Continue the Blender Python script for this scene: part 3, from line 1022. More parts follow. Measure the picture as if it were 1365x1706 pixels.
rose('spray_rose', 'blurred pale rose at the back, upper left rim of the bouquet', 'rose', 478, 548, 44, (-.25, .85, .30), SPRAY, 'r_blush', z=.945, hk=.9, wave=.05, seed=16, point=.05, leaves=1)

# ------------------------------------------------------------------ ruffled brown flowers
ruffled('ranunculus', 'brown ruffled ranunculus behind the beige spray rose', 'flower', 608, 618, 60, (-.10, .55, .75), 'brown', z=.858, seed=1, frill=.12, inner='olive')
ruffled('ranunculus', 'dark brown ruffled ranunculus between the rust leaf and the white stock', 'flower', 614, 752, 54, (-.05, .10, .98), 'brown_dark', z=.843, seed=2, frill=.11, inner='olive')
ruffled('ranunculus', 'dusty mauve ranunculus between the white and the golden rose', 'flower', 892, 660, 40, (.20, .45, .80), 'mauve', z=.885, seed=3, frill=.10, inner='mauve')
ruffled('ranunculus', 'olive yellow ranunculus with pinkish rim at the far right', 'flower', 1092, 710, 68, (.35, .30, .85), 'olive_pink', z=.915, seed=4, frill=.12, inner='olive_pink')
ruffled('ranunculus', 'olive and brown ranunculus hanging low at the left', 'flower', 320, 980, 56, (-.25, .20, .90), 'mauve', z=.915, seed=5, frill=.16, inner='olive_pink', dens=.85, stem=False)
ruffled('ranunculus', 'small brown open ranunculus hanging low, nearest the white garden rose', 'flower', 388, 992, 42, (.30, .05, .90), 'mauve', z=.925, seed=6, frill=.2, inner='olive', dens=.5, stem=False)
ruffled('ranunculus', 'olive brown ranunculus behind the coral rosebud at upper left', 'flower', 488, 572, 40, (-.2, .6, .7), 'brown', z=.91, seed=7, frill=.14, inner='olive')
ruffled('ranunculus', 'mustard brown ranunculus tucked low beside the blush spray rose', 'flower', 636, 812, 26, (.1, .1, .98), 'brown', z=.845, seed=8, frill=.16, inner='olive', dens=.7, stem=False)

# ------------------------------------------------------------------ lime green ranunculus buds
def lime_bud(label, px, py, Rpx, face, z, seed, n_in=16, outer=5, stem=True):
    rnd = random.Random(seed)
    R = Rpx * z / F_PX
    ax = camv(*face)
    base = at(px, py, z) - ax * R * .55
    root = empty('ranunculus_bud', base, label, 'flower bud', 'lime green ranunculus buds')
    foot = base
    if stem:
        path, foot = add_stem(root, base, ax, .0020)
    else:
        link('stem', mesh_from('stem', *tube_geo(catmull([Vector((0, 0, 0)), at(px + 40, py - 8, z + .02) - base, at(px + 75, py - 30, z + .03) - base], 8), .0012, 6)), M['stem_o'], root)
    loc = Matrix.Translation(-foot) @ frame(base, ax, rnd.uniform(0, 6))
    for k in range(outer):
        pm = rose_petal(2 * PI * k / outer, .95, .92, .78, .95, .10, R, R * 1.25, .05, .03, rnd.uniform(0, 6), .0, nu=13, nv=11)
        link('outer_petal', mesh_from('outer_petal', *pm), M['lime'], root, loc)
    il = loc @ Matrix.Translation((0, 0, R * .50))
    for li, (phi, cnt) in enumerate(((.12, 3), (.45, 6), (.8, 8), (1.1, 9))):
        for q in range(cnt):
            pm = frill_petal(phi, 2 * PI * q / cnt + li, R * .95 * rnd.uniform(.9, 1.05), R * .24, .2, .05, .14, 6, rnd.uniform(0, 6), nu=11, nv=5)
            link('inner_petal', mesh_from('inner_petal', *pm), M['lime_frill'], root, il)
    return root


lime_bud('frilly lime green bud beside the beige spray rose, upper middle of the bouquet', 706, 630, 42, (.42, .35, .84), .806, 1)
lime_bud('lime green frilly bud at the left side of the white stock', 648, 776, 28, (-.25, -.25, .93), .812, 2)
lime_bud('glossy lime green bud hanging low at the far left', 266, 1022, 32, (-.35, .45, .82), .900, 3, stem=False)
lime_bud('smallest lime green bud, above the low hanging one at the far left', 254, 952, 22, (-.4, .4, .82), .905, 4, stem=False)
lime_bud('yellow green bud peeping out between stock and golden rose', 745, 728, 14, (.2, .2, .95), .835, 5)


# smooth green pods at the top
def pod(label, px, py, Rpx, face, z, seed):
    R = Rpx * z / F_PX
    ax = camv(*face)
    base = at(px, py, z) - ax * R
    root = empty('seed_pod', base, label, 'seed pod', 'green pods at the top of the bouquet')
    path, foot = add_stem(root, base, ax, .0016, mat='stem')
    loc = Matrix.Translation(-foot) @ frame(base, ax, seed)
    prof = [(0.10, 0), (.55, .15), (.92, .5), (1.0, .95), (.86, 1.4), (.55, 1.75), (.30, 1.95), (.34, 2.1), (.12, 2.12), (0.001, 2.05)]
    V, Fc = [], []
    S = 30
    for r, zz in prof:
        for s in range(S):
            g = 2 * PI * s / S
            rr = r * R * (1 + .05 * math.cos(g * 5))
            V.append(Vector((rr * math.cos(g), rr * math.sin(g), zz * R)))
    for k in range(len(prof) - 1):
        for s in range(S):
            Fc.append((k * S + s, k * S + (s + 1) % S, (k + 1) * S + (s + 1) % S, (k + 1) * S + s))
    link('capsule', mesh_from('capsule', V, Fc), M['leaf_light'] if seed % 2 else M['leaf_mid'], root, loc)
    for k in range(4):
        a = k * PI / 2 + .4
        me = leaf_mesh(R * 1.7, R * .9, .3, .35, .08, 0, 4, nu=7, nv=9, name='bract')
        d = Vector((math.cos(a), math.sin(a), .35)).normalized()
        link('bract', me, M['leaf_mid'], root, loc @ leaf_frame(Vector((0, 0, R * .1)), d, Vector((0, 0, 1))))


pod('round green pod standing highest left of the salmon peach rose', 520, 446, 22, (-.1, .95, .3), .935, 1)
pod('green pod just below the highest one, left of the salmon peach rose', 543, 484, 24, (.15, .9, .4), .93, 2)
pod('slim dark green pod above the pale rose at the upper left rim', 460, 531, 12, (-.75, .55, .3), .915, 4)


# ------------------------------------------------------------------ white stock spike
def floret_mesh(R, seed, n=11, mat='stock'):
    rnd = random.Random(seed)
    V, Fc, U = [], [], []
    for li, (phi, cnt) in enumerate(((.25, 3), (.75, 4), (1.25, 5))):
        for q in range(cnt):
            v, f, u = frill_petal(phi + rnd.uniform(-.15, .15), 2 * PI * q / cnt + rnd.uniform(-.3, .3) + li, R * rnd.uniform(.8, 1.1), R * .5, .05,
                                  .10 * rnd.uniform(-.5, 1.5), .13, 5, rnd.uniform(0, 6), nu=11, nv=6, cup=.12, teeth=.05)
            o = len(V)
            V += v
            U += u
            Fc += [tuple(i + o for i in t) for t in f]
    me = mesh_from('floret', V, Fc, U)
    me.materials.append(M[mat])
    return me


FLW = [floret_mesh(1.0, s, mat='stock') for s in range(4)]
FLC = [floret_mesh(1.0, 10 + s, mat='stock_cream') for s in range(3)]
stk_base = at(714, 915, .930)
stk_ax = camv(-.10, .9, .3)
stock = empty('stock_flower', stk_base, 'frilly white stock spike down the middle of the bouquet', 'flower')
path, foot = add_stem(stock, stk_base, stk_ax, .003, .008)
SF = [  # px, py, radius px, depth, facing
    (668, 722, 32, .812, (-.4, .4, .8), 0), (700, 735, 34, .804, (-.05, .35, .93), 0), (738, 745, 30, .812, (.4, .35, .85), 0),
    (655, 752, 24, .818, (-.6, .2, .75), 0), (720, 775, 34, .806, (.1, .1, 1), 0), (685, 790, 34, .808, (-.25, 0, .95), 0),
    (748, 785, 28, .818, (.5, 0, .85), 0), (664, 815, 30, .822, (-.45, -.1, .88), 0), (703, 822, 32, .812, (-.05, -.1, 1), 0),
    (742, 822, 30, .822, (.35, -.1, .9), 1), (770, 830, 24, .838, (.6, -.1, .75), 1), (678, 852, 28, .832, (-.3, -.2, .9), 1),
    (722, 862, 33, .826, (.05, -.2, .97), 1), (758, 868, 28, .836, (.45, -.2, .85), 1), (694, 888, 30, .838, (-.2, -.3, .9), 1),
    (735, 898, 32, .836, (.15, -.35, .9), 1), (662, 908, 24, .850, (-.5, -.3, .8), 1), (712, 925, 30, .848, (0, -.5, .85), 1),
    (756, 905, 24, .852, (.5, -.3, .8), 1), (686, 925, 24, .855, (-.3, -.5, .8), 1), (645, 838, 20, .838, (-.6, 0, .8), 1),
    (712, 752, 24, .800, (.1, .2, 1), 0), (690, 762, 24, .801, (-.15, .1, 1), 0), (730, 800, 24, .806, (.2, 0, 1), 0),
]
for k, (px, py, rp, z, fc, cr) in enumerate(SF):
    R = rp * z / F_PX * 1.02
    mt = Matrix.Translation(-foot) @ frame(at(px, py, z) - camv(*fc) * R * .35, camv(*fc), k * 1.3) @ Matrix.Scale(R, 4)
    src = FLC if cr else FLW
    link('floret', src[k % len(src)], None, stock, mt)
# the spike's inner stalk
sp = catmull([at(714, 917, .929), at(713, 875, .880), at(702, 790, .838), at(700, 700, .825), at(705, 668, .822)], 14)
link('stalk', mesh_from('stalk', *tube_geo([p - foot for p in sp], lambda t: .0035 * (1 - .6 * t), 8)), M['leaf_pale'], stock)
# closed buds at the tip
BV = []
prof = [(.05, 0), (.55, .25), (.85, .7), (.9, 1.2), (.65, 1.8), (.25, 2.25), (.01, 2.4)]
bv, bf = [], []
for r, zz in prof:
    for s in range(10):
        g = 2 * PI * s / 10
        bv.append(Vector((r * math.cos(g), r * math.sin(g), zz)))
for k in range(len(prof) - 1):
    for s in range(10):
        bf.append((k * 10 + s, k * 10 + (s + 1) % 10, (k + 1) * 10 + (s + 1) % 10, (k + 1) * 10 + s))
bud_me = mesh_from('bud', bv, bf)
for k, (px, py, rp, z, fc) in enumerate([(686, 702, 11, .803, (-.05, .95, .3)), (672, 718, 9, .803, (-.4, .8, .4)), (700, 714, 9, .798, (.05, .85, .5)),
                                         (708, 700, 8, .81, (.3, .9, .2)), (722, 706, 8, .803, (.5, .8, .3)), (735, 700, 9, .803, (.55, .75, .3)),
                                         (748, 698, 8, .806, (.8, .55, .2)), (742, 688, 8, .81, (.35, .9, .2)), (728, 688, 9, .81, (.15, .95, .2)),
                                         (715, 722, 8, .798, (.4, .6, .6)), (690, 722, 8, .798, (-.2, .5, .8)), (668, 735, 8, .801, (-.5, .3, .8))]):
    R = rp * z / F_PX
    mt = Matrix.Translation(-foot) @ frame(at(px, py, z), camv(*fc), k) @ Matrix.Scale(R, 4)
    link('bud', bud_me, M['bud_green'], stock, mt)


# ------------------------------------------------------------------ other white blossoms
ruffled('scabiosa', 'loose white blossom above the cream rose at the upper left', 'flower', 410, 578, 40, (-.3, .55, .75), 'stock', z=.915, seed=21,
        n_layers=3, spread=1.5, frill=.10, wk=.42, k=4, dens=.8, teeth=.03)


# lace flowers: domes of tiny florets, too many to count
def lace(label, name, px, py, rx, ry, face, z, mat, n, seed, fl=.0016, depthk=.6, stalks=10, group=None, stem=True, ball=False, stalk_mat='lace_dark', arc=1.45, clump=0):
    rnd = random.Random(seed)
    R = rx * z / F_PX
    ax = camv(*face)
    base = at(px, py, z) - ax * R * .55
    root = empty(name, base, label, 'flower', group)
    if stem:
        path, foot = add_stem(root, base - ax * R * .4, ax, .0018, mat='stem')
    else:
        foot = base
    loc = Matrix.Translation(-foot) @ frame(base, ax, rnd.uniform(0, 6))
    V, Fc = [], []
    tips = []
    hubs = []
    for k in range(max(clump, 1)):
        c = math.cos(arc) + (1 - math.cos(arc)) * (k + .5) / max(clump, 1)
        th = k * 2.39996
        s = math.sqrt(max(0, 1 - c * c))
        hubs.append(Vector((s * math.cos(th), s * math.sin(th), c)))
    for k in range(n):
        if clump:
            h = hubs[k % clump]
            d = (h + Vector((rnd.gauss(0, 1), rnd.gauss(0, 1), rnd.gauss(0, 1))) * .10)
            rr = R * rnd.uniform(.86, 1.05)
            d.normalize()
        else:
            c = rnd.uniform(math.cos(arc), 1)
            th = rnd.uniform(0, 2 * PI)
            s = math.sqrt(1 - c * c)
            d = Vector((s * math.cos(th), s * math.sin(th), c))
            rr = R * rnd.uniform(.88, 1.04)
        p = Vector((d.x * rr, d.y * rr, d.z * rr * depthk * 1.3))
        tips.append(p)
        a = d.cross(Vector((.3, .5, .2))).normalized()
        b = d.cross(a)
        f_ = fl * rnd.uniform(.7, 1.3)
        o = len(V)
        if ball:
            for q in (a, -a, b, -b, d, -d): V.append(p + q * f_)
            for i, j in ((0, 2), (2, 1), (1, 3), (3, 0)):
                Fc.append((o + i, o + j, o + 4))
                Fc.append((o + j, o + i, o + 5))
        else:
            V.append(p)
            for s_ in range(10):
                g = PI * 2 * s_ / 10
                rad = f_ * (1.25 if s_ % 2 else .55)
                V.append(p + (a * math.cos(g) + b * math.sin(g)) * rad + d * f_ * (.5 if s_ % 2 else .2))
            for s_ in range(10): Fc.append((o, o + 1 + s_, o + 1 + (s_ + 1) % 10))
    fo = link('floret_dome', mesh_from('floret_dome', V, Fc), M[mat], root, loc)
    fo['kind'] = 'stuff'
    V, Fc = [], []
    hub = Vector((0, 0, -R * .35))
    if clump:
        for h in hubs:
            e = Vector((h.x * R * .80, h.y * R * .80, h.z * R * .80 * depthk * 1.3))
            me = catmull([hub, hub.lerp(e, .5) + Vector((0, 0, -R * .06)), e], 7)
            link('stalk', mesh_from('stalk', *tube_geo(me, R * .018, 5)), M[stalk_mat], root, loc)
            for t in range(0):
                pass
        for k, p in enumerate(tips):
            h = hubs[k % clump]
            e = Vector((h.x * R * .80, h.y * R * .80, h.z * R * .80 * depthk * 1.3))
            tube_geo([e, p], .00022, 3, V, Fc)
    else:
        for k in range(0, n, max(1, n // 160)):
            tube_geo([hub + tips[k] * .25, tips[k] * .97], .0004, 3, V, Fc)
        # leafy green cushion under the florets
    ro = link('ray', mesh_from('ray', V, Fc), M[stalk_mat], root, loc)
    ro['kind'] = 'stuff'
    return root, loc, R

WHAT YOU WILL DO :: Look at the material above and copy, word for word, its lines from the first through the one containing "rose('spray_rose', 'blurred pale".

THE RESPONSE ::
Continue the Blender Python script for this scene: part 3, from line 1022. More parts follow. Measure the picture as if it were 1365x1706 pixels.
rose('spray_rose', 'blurred pale rose at the back, upper left rim of the bouquet', 'rose', 478, 548, 44, (-.25, .85, .30), SPRAY, 'r_blush', z=.945, hk=.9, wave=.05, seed=16, point=.05, leaves=1)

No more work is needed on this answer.